Semiotika Umberto Eco

Umberto Eco disebut sebagai ahli semiotika yang menghasilkan salah satu teori mengenai tanda yang paling komprehensif dan kontemporer, karena ia mengintegrasikan teori-teori semiotika yang telah ada sebelumnya dan menjelaskan mengenai semiotika itu sendiri dengan lebih mendalam. Eco membuat pengandaian bahwa jika semiotika ditakdirkan untuk melampai salah satu batas laminya dan menjadi bukan hanya sekedar teori kode dan teori produksi-tanda, tapi juga teori asal usul individu ‘yang dalam’ dari setiap pihak ‘yang ingin memproduksi tanda’.
Berbeda dengan konsep semiotika oleh Ferdinand deSaussure tentang tanda dan pendekatan taksonomis semiotika, serta pendekatan semiotika yang bersifat taksonomis oleh Charles Sanders Peirce, Eco memilih untuk menyelidiki sifat-sifat dinamis tanda.
Eco mengganti konsep tanda menjadi fungsi tanda, dimana fungsi tanda merupakan interaksi antara berbagai norma. Ia mengatakan bahwa, kode memberikan kondisi untuk hubungan timbal balik fungsi-sungsi tanda secara kompleks.
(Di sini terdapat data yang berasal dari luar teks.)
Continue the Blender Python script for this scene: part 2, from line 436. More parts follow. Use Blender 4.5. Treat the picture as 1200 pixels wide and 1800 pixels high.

Menurutnya, sistem aturan yaitu kode yang terdiri atas hierarki subkode-subkode yang kompleks.
Eco menjelaskan perkembangan dan pembaruan kode dengan konsep abduksi, ia melihat bahwa “suatu konteks ambigu yang tidak terkodekan yang ditafsirkan secara konsisten, jika diterima masyarakat, menghasilkan konvensi, dan dengan demikian menimbukan pasangan pengkodean”. 
Selain menjelaskan mengenai perkembangan dan pembaruan kode, Eco juga menjelaskan mengenai unsur-unsur pokok dalam tipologi cara pembentukan tanda, yakni:
(1)   Kerja Fisik, yakni upaya yang dilakukan untuk membuat tanda.
(2)   Pengenalan, yakni objek atau peritiwa dilihat sebagai suatu ungkapan kansungan tanda, seperti tanda, gejala, atau bukti.
(3)   Penampilan, yakni suatu objek atau tindakan menjadi contoh jenis objek atau tindakan.
(4)   Replika, yakni kecenderungan ke arah ratio difficilis secara prinsip, tetapi mengambil bentuk-bentuk kodifikasi melalui pengayaan.
(5)   Penemuan, yakni kasus yang paling jelas dari ratio difficilis. Sebagai yang tidak terlihat oleh kode; menjadi landasan suatu continuum materi baru.

Referensi

Eco, Umberto. 2009. Teori Semiotika. Cetakan Kedua. Bantul: Kreasi Wacana.
Pateda, Mansoer. 2001. Semantik Leksikal. Edisi Kedua. Jakarta: Rineka Cipta.

Sobur, Alex. 2004. Semiotika Komunikasi. Cetakan Kedua. Bandung: PT Remaja Rosdakarya.